There's an interesting symposium on Svetlana Alpers coming up on the 7th May at the University of Amsterdam.
The University of Amsterdam hosts a symposium dedicated to the work of Svetlana Alpers (Professor Emerita, University of California, Berkeley). Her books on early modern painting are not easy to categorize within traditional strands of scholarship but share a progressive approach to their subjects. The Art of Describing: Dutch Art in the Seventeenth Century (1983) turned attention away from iconography to questions about the look and nature of Dutch painting. Rembrandt's Enterprise: The Studio and the Market (1988) analyzed the master's work in terms of his performance on the market. More recently, Alpers has expanded her view to Italian art in Tiepolo and the Pictorial Intelligence (1994, with Michael Baxandall), to Spanish art in The Vexations of Art: Velazquez and Others (2005), and she has now turned to the making and discussing of art today.
Svetlana Alpers will participate in a multidisciplinary assembly of visual artist and researchers who have affinity with her thinking.
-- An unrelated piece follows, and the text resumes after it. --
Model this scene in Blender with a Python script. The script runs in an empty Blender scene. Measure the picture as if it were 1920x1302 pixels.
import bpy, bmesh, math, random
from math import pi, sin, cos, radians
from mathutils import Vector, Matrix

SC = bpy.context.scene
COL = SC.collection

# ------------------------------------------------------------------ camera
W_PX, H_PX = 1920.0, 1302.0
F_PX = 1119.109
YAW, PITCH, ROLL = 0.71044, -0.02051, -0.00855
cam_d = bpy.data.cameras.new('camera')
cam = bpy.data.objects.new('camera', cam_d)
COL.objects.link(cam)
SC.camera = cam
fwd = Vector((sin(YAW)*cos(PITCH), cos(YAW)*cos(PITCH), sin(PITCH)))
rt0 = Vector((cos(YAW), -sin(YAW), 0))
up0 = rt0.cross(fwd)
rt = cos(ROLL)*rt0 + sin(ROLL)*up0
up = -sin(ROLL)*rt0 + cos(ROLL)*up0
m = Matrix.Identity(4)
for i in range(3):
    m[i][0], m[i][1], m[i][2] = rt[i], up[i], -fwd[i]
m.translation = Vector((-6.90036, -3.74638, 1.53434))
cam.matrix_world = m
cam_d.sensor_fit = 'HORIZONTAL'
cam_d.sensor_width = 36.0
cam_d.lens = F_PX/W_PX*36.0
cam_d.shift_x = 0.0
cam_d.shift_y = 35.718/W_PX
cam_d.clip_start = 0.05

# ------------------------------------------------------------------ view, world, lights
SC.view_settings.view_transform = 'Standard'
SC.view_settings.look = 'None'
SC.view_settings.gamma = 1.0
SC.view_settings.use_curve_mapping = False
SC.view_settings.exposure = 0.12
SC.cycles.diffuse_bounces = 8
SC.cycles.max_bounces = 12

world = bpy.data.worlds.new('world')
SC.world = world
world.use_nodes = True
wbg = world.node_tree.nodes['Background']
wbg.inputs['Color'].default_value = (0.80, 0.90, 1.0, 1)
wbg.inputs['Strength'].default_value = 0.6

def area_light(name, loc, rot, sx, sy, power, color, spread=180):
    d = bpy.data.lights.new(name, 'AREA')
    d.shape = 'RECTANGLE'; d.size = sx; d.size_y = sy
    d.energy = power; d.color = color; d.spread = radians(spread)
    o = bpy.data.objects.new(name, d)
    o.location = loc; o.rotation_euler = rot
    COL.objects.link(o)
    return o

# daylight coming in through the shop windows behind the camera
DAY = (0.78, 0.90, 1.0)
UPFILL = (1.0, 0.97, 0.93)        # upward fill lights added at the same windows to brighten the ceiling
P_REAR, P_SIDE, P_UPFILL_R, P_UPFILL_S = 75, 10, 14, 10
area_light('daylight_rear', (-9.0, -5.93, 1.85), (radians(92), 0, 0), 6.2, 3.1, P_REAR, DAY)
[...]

She will discuss a selection of works from the Renaissance to the present. Her guests are the artist Jan Andriesse, historian Rudolf Dekker, artist Jan Dibbets, painter Marlene Dumas, art historian Rudi Fuchs, film maker Maarten de Kroon, and cultural historian Lotte van de Pol.
I was lucky to see Professor Alpers at the distinguished art historians' event at CAA in Los Angeles last February. She hosted a session/game in which art historians responded to her choice of art. I'm sure that this will be an equally stimulating event, and Amsterdam is a great place to visit. I spoke at the university in a symposium on Hubert Damisch last May. It's a great venue.